The Third Wave shows us these new potentials. It argues that, in the very midst of destruction and decay, we can now find striking evidences of birth and life. It shows clearly and, I think, indisputably, that—with intelligence and a modicum of luck—the emergent civilization can be made more sane, sensible, and sustainable, more decent and more democratic than any we have ever known.
If the main argument of this book is correct, there are powerful reasons for long-range optimism, even if the transitional years immediately ahead are likely to be stormy and crisis-ridden.
As I’ve worked on The Third Wave in the past few years, lecture audiences have repeatedly asked me how it differs from my earlier work Future Shock.

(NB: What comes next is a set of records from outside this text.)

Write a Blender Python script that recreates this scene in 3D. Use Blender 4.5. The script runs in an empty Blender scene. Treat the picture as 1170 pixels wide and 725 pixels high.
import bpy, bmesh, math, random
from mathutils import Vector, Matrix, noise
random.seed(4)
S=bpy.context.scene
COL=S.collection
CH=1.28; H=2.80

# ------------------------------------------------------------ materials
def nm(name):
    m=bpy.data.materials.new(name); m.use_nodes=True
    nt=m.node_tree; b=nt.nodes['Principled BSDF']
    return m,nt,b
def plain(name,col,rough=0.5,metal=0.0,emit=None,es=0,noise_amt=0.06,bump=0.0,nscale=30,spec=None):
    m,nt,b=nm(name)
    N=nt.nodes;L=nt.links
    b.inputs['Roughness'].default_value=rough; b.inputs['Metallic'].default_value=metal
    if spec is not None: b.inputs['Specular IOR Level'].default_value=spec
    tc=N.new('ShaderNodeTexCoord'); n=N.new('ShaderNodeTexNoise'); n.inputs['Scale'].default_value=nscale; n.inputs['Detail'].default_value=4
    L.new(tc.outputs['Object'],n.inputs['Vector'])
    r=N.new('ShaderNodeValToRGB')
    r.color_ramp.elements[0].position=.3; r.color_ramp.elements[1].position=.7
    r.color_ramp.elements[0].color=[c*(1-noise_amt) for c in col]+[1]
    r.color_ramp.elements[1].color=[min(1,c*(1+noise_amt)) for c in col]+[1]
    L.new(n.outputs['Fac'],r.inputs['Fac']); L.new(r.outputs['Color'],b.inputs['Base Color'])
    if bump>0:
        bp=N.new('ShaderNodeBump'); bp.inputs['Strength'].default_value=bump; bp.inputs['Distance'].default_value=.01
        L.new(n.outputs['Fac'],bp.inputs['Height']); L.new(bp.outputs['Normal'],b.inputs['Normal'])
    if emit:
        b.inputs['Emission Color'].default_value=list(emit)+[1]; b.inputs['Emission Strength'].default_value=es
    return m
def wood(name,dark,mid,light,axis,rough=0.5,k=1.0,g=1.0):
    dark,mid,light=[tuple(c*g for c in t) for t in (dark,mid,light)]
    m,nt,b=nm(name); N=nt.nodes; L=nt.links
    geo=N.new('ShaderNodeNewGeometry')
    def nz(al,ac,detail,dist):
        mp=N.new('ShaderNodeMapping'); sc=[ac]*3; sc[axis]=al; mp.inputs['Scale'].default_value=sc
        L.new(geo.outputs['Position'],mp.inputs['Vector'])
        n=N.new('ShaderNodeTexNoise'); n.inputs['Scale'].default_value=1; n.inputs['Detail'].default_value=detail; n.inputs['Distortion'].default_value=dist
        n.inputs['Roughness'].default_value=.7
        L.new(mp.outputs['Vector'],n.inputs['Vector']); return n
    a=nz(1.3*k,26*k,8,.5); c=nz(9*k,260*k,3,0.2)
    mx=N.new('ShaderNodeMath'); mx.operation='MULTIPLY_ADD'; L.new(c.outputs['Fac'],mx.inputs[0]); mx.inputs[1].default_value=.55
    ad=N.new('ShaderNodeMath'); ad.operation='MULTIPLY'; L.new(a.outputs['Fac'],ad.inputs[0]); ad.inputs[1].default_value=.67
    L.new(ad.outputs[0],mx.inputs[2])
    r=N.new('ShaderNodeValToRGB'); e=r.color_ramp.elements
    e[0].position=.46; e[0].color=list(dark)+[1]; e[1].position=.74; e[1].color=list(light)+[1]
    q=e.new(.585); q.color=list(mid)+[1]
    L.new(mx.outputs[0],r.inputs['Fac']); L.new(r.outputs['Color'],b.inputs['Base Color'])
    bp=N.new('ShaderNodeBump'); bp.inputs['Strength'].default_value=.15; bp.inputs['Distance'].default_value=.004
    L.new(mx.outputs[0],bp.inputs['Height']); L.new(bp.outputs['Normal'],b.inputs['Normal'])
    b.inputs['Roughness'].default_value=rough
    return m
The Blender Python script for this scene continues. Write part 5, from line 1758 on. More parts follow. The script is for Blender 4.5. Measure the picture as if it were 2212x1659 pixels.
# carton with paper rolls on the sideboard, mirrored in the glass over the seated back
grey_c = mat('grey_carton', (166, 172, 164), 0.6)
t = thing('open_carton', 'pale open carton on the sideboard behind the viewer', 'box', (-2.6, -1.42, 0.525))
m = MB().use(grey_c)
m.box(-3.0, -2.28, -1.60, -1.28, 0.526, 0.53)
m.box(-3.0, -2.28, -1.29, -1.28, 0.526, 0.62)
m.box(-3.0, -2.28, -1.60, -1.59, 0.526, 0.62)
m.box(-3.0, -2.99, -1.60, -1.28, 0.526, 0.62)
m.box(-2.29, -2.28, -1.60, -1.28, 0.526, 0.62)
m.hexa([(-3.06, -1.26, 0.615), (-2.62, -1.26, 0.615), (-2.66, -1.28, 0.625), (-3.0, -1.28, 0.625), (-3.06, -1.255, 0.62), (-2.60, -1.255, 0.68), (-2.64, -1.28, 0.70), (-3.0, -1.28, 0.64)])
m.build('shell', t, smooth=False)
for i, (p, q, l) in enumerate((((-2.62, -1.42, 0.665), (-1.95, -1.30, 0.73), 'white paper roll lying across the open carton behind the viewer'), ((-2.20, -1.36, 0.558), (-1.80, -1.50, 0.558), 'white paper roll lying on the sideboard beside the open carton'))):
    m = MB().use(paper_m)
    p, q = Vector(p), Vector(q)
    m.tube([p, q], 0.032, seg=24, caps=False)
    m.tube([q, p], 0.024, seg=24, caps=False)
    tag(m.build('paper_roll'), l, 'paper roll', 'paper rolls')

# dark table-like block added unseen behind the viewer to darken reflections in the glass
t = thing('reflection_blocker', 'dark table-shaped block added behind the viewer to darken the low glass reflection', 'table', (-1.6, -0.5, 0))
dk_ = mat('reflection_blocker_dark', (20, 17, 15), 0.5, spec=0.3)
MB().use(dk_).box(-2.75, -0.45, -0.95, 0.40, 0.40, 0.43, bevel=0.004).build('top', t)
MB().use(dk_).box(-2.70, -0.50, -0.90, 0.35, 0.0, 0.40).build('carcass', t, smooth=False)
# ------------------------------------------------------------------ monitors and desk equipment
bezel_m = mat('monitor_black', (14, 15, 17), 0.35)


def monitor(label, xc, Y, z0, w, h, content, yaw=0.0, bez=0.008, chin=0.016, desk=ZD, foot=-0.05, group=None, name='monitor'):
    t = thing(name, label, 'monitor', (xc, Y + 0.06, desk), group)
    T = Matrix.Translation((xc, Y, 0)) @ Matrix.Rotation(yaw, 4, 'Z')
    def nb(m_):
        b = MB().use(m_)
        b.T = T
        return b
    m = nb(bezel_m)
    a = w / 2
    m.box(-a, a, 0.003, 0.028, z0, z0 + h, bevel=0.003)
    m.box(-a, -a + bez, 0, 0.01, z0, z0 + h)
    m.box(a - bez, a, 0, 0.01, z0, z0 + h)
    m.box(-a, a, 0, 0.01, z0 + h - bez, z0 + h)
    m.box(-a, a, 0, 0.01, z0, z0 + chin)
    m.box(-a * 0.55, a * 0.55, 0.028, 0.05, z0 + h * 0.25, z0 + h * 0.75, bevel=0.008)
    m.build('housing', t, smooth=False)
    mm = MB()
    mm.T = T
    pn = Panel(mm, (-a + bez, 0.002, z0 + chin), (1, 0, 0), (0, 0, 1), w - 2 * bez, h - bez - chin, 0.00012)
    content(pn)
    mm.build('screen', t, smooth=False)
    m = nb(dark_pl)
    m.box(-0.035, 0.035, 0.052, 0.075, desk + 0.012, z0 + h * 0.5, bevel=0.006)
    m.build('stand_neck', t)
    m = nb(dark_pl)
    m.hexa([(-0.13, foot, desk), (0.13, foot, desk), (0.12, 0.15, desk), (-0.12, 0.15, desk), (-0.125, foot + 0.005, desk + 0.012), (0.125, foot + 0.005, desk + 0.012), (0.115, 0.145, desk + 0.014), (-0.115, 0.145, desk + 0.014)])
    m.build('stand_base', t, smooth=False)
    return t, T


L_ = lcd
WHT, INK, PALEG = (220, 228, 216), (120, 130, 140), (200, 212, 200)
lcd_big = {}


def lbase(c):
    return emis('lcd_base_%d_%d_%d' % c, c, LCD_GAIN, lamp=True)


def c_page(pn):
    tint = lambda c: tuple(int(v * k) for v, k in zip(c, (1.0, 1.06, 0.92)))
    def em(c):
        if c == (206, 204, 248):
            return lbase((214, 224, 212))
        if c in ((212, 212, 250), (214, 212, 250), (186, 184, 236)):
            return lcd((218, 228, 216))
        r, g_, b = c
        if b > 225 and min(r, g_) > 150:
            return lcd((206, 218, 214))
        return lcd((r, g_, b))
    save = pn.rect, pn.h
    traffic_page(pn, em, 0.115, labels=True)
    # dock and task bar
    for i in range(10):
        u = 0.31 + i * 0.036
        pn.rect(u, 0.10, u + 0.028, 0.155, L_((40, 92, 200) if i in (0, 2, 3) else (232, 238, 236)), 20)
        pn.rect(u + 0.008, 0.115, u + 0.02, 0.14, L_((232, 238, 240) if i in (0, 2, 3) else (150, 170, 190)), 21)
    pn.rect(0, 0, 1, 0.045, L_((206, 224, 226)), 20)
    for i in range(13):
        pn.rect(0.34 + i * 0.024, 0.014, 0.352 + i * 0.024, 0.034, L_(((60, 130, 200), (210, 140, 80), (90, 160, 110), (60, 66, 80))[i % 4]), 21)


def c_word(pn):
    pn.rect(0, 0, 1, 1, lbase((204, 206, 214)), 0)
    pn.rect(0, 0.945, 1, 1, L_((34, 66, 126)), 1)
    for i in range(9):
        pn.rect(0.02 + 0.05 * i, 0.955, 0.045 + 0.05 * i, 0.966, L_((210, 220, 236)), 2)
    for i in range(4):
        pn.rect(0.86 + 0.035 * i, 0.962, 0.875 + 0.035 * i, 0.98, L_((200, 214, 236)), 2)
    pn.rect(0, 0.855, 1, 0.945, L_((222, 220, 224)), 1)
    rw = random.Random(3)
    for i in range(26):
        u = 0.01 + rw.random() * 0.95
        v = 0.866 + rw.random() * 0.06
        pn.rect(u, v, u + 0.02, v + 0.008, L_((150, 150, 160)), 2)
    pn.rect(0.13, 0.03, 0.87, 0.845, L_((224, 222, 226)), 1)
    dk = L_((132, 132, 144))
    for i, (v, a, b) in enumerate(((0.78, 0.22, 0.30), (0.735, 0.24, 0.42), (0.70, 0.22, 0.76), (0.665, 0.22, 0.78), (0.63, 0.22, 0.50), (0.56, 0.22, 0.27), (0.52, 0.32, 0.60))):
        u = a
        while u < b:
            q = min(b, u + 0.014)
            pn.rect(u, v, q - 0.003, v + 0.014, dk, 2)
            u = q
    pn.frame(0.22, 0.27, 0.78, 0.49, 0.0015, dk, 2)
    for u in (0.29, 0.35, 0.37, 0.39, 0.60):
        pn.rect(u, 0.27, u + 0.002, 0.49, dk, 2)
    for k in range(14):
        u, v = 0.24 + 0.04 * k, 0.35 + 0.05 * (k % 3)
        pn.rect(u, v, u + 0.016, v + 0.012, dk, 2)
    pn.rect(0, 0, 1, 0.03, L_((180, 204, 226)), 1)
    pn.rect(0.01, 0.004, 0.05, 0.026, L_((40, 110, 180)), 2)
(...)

Author and reader never see quite the same things in a book. I view The Third Wave as radically different from Future Shock in both form and focus. To begin with, it covers a much wider sweep of time—past as well as future. It is more prescriptive. Its architecture is different. (The perceptive reader will find that its structure mirrors its central metaphor—the clash of waves.)
Substantively, the differences are even more pronounced. While Future Shock called for certain changes to be made, it emphasized the personal and social costs of change. The Third Wave, while taking note of the difficulties of adaptation, emphasizes the equally important costs of not changing certain things rapidly enough.
Moreover, while in the earlier book I wrote of the “premature arrival of the future,” I did not attempt to sketch the emergent society of tomorrow in any comprehensive or systematic way. The focus of the book was on the processes of change, not the directions of change.
In this book, the lens is reversed. I concentrate less on acceleration, as such, and more on the destinations toward which change is carrying us. Thus one work focuses more heavily on process, the other on structure. For these reasons, the two books are designed to fit together, not as source and sequel, but as complementary parts of a much larger whole. Each is very different. But each casts light on the other.